Or maybe, as my brother frequently points out, it’s because I’m just, well, weird.

Perhaps nowhere is human behavior more fun to watch than in the world’s only two completely unique ecosystems – elevators and airports.  Think about it.  These distinctive places have their own rules – conventions that are not transferable, hardly observed or even allowed in any other setting, thus producing unique expectations of the humans placed within.  To say these unduplicated environments are fascinating to observe is a major understatement.

For example, consider the elevator.  When’s the last time you carried on a comfortable, free-flowing conversation in an elevator?  Granted, the opportunity to be stuffed into a 7’x7’ conveyance with several other individuals and then go up or down isn’t anyone’s definition of nirvana, but what is it about elevators that short circuits even the most verbose sanguine personality?  And does one’s obligatory inquiry, upon entry into the elevator, of another’s state of well being ever come across as completely sincere?  Observe next time.  It seems with few exceptions that elevator conversation with strangers is relegated to one of three topics: the weather, one’s place of origin, or in the unlikely event an occupant has carried food into the elevator, weak attempts at humor about the food also making its way up or down.

Then of course there is the universal law of elevator physics.  When crowded into an elevator with strangers, every head will invariably do the exact same thing.  It’s as sure as Newton’s law of gravity.  Every elevator occupant will eventually watch the progress of the floor numbers near the top of the elevator car.  It’s like a silent, warped version of watching the ball fall in Times Square.

And then there are airports.  Think of all the things you can do that are frequently observed in airports but are deemed, at the best unusual and at the worst inappropriate, in nearly every other public setting:

  • You can run in an airport.  Certainly reaching the need to run in an airport is not desirable, but nonetheless, sprinting down the terminal hallways with the skill and dexterity of an alpine skier is OK.
  • Public displays of affection are perfectly fine.  While crying, kissing, hugging, and waving are typically reserved for cheap romance novels and Oscar wanna-be films, such behavior is fairly normal anywhere between passenger drop-off and five-minute waiting.
  • And where else would a person jockey for position in line to walk down a long jet way in order to have a quicker opportunity to sit, in some cases for hours, inches away from the person beside, in front and behind their seat?

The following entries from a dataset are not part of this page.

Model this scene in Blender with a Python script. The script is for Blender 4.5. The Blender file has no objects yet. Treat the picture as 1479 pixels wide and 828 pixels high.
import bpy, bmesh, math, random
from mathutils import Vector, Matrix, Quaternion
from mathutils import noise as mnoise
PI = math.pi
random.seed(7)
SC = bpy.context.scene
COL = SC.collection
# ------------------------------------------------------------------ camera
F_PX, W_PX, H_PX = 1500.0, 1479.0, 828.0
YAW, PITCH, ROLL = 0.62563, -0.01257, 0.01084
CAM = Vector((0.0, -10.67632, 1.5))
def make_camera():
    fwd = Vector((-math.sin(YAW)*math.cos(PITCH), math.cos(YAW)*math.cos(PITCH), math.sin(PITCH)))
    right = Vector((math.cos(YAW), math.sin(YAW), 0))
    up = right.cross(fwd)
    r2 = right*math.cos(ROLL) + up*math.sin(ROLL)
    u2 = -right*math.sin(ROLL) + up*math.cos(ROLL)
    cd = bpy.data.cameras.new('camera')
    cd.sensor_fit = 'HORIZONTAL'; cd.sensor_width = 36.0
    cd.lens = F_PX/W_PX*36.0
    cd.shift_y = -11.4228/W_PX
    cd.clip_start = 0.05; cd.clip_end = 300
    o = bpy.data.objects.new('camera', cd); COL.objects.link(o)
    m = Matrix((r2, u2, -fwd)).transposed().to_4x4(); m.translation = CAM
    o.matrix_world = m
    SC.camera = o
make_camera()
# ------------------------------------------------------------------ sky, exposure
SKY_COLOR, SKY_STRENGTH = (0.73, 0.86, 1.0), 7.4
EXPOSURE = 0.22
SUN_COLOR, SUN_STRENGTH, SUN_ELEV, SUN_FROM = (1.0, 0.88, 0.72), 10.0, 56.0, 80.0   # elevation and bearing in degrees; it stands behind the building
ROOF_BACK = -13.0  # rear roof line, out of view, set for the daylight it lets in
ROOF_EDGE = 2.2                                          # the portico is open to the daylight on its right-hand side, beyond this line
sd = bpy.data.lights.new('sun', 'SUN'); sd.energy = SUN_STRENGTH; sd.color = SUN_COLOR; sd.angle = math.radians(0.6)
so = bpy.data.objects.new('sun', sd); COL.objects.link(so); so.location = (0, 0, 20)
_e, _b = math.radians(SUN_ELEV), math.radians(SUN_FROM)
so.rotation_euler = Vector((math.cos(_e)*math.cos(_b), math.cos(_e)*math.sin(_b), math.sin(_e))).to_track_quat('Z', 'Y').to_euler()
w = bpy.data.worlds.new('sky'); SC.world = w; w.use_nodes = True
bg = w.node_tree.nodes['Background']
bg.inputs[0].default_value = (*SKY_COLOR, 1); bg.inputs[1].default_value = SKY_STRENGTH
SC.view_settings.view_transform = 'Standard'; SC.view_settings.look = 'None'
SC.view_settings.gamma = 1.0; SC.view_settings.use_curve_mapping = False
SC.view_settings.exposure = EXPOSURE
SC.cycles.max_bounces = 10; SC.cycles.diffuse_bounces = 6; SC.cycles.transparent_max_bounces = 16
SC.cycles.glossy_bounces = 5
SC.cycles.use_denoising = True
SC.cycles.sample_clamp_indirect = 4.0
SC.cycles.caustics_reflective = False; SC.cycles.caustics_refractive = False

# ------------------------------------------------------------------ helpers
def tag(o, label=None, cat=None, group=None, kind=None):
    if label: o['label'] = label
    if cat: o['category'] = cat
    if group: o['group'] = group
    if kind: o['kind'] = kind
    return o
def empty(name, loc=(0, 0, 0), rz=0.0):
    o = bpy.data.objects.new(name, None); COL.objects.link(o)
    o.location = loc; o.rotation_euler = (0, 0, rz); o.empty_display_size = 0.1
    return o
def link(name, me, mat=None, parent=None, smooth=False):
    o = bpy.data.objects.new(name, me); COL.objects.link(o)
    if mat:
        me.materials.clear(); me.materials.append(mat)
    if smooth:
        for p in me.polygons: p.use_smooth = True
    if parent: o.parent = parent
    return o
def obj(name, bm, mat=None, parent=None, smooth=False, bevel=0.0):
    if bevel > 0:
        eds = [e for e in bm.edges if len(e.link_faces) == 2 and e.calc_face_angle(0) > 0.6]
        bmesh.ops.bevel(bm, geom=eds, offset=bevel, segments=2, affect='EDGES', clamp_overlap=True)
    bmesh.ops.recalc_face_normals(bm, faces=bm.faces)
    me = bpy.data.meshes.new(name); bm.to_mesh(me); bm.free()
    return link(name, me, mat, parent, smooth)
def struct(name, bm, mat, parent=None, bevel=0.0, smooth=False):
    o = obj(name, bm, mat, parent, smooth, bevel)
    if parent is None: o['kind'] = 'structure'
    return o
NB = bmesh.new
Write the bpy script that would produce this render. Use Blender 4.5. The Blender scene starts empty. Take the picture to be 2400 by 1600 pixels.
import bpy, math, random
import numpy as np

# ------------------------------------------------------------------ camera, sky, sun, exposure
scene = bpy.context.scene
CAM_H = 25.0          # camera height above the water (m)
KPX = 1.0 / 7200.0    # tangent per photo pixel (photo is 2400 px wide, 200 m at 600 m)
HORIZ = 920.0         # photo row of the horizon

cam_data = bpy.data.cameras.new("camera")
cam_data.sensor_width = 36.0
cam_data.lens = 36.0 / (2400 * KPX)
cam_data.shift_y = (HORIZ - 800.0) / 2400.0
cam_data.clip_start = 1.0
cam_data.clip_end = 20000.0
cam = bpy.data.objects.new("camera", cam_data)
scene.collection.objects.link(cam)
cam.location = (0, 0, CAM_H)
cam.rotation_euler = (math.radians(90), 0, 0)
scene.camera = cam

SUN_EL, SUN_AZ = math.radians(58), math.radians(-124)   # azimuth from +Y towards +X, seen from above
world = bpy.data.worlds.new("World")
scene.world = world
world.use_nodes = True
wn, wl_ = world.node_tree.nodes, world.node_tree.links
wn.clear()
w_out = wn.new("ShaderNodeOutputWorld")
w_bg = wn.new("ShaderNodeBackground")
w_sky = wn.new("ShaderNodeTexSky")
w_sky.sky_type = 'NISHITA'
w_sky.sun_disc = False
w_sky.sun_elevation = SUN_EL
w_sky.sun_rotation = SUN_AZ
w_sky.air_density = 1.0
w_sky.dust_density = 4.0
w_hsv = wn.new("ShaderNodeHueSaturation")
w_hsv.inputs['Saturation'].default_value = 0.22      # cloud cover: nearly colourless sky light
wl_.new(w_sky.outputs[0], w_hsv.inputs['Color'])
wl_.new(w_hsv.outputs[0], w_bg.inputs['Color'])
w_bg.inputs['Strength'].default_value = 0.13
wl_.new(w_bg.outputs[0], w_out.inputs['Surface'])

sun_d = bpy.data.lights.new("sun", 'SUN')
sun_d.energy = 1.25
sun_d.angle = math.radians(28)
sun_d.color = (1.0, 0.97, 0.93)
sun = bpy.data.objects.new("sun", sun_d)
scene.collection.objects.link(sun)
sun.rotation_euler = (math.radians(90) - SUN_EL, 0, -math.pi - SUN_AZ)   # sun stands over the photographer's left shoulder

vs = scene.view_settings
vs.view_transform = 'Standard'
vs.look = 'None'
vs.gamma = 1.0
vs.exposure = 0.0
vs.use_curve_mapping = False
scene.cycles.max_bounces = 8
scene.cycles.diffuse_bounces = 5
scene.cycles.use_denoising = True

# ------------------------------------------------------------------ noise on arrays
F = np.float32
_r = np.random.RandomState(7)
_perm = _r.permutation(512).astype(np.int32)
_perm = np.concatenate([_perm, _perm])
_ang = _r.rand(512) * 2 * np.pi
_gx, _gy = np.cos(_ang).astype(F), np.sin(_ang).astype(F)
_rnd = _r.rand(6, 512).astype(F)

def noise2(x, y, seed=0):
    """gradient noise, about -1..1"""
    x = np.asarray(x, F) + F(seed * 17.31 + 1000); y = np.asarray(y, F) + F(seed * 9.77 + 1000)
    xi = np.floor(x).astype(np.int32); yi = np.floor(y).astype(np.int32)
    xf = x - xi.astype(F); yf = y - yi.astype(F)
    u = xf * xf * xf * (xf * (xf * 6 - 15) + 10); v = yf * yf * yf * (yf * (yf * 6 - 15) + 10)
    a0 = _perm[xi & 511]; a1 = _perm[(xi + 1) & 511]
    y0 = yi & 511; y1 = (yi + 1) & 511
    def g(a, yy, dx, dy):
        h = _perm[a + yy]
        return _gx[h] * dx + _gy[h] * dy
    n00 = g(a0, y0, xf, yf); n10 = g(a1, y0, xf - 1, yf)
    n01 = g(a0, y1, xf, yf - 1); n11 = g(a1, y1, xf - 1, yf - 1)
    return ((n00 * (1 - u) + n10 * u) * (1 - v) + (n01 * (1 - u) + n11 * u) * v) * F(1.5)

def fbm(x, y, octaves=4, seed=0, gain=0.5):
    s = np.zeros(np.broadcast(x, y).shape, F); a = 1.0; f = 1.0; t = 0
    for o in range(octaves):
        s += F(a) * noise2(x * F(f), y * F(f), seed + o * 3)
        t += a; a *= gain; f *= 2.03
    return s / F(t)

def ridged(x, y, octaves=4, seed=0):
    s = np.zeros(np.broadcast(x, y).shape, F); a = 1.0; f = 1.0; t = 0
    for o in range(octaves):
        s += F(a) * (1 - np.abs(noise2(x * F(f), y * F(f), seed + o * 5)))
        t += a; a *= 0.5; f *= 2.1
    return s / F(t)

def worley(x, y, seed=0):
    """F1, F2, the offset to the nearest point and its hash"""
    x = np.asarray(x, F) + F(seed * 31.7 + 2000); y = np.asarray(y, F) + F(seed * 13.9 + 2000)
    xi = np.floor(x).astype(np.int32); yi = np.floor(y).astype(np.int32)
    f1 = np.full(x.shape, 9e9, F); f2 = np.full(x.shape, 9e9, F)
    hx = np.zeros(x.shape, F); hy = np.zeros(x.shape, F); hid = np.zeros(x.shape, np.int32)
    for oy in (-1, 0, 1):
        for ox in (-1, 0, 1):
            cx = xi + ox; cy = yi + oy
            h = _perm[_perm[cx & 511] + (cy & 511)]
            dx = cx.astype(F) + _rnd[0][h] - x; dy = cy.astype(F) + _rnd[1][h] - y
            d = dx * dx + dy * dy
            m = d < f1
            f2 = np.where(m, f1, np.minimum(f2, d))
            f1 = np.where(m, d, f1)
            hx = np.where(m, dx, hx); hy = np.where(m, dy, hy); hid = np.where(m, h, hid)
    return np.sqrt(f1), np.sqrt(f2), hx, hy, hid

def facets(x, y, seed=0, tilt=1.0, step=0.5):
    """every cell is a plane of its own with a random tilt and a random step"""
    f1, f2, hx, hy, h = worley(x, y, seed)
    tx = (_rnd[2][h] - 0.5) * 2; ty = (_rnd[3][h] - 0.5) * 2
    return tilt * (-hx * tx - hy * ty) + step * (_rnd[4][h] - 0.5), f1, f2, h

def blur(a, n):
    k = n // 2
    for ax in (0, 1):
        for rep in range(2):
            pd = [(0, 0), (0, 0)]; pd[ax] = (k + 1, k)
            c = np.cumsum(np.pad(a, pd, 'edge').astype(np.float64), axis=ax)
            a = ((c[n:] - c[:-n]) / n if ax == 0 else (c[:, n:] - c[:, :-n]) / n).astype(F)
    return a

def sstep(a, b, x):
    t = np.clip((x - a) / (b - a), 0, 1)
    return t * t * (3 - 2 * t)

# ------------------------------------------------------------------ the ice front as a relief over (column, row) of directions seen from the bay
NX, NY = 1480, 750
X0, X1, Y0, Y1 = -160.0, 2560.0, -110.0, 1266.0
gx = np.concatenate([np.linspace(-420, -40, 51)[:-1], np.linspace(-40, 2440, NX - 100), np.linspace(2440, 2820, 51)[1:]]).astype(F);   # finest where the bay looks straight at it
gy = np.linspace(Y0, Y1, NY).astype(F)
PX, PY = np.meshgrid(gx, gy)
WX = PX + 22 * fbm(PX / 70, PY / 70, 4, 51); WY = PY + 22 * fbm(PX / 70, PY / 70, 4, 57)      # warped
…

I suppose the bottom line is this – even though each is very different, learn to enjoy unique environments.  As we periodically observe and dwell in each of these unique settings, don’t forget to actually attempt to get to know the other passengers, or inhabitants, of unusual ecosystems. 

So go ahead.  Strike up a real conversation between floors.  Offer a Kleenex to the person crying at the security checkpoint.  Remember, in either place you’re surrounded by people a lot like you, so reach out to them a bit more.  A little real-life residue might even help make these one-of-a-kind places even more interesting.